Hyer Elementary parent Luke James, whose children are ages eight, six and two, likens the new buildings to the flashy designs of many modern baseball stadiums.

“I would say that the schools in this community are more like the Wrigley Field of baseball parks,” James said. “If you were to rip down Wrigley Field, which is surrounded by a residential community and smaller buildings, and put in a massive structure there it just wouldn’t fit in.”

Neighbors who live near Bradfield Elementary have even more concerns about the new building, which is set to begin construction this summer.

The footprint of the school will be shifted about one hundred yards to the west of the current school building, which is situated on a lot immediately west of the Highland Park Village shopping center.

The site of the future school is the current site of an athletic field for Bradfield.

People who live across Southern Avenue from the athletic field are concerned that relocating the school site will reduce their property value by as much as six digits.

“We are being told, ‘Guess what you are not going to be looking across at a beautiful field. You are not going to get to watch kids playing all day. You are going to be looking across the street at a three story behemoth of a school,’” said Katie Cox, the mother of two young children, the oldest of whom will be in the first Kindergarten class to attend the newly-rebuilt Bradfield Elementary. “There wasn’t any mention of the fact that the footprint of the school could change.”

A Highland Park ISD spokesperson disputes the contention that residents were not made aware of the plans for the new schools.

The money to pay for the buildings come from a $361 million bond voters approved in 2015, which was the largest in Highland Park ISD’s history.

“Our highest compliment will be if people say that these schools look like Highland Park and that they fit with the community," noted Jonathan Aldis, project manager for Stantec, the architectural firm behind the building designs, noted in a school district news release at the time.

At the time, proposed designs for the schools did not include a third story.

HPISD spokesperson Jon Dahlander told NBC DFW that the district held numerous public meetings over the last six months, mailed out several monthly newsletters and posted several updates on the district website that included details related to the new schools.

It has only been in recent weeks, according to Dahlander, that significant concerns have been raised with respect to the schools.

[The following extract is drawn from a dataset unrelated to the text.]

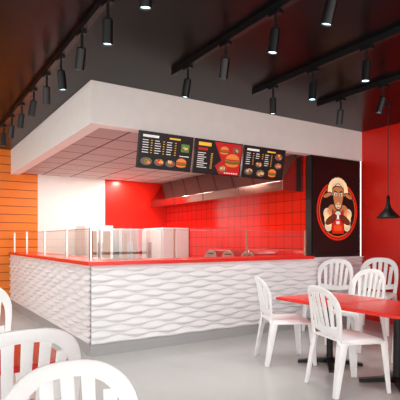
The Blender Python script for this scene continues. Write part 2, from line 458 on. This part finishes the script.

Luke James disputes the contention that the school district has been up front with its families.

“We all had a voice on whether or not we wanted this bond package and the school rebuild to go through or not,” James said. “We do not have a voice now in the changes that they are making.”

“I certainly like to try to give the benefit of the doubt to everybody I encounter. It is tough, though, when there is a pattern of changes from what the community was presented – which was very specific – and what is being implemented today.”

Last week, the Highland Park town council voted to amend the action that is allowing for the construction of Hyer and Bradfield – the two schools within its municipal limits – and require an architectural peer review of the designs before any plans are finalized.